At the close of trade on Wednesday, the benchmark S&P/ASX200 index was down 37.3 points, or 0.82 per cent, at 4,505.8, while the broader All Ordinaries index had lost 37.4 points, or 0.82 per cent, to 4,530.6.

On the ASX 24, the December share price index futures contract was 35 points lower at 4,497 with 27,201 contracts traded.

The Dow tumbled 1.82 per cent – its worst one-day fall since June – while the S&P500 slid 1.44 per cent and the NASDAQ declined 0.88 per cent.

City Index Australia Chief Market analyst Peter Esho said Australian stocks had shown more resilience than US stocks.

“The falls in the US had been specific to earnings there,” Mr Esho said.

“Our market has been underperforming for a while. We’re still underperforming the US market by a fair bit.”

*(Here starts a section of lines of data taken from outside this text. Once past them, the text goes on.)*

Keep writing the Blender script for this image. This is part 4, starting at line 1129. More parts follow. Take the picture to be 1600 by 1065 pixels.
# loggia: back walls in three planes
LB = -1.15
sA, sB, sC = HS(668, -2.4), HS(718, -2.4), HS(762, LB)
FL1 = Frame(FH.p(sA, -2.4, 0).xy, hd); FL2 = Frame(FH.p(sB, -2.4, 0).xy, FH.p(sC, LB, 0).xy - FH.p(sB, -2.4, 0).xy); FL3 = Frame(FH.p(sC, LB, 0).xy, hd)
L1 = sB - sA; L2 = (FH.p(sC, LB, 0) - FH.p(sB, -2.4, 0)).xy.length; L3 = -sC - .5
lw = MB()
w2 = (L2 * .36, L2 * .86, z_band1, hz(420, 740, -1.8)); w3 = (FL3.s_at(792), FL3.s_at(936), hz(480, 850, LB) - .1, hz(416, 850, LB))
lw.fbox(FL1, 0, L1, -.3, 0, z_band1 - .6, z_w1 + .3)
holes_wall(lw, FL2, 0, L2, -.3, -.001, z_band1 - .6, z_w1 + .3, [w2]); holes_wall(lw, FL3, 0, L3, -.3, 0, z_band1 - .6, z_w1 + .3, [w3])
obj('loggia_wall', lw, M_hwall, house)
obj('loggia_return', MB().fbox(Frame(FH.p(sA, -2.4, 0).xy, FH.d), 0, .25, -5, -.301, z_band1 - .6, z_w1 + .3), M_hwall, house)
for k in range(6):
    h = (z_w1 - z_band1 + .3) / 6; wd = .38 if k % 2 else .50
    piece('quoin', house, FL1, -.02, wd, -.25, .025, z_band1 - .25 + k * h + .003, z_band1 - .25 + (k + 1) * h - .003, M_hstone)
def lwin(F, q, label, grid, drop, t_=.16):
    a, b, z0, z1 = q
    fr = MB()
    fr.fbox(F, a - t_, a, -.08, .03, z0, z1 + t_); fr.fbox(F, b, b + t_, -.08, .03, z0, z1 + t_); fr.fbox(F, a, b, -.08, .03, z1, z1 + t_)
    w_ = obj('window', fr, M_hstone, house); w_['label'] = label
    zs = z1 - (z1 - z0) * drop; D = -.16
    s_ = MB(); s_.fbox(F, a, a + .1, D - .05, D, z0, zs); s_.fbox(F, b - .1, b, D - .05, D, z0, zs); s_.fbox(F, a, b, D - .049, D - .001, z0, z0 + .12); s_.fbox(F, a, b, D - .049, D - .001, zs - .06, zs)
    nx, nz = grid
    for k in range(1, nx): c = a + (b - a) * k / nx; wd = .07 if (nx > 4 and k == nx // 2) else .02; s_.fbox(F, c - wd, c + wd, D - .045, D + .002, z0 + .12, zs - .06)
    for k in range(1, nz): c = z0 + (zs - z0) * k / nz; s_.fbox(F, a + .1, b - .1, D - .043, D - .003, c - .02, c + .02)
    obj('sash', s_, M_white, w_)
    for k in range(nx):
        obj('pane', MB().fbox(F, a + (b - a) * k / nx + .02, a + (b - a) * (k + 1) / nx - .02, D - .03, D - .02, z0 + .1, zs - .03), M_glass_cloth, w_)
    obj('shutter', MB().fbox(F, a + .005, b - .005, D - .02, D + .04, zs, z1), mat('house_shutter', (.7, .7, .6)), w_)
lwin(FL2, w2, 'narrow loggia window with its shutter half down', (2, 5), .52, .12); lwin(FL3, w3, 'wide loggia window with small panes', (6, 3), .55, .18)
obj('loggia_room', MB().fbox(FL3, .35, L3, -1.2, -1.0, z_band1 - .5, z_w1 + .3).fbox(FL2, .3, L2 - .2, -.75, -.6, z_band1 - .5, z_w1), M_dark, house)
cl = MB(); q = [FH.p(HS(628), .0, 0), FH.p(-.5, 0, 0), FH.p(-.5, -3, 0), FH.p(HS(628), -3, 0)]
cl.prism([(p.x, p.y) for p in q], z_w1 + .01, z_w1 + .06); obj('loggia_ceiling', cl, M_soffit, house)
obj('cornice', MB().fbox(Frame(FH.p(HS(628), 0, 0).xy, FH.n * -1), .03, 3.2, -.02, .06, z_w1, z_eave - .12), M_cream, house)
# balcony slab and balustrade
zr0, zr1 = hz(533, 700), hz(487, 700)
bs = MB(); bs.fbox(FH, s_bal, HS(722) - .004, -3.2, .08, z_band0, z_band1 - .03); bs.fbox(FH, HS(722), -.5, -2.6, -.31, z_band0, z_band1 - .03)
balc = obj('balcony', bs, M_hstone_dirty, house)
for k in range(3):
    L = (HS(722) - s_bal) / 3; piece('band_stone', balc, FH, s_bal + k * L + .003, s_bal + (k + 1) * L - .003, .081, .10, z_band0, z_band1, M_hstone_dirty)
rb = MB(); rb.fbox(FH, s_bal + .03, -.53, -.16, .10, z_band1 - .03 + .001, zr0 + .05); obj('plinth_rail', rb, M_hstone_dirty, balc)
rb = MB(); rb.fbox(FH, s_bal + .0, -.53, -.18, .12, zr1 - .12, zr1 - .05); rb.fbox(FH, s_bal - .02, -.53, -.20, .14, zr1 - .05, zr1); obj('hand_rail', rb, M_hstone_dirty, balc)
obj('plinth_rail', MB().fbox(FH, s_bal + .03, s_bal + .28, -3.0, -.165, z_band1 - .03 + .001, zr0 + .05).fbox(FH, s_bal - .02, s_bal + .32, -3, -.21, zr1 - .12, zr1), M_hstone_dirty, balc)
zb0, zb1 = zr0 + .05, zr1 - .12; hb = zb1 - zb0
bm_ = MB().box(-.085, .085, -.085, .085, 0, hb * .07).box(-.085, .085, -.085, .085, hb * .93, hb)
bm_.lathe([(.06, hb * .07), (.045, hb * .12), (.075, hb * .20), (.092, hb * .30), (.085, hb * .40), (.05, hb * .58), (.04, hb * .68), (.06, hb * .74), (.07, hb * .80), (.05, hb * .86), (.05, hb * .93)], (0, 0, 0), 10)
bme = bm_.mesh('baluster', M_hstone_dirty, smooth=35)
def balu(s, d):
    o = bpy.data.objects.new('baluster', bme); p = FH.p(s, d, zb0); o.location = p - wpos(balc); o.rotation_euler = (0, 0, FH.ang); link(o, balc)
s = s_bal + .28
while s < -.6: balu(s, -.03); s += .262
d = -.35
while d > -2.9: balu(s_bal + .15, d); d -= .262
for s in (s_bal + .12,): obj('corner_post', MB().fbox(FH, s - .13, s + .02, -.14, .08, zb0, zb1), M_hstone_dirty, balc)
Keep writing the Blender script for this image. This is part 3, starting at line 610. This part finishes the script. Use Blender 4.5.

He said the Australian sharemarket had not experienced the same strong run as the US.

“That perhaps explains why the sell off wasn’t as savage.”

In the US, weak reports and guidance from DuPont, United Technologies, UPS, Xerox, Radio Shack and 3M reinforced views that the US corporate earnings boom is stalling, sending buyers toward the doors.

Around a third of the nation’s top 500 companies release their earnings results this week.

Locally, every sector was in negative territory at the open.

Among resources stocks, BHP Billiton was 48 cents, or 1.38 per cent, weaker at $34.31 while Rio Tinto had shed 56 cents, or 0.97 per cent, to $57.26.

Among the major banks, ANZ had lost 11 cents to $25.60, National Australia Bank had dipped 10 cents to $25.90, and Westpac had fallen 16 cents to $25.27, Commonwealth Bank fell two cents to $57.08.

National turnover was 1.4 billion stocks, worth $3.2 billion, with 352 stocks up, 617 down and 320 unchanged.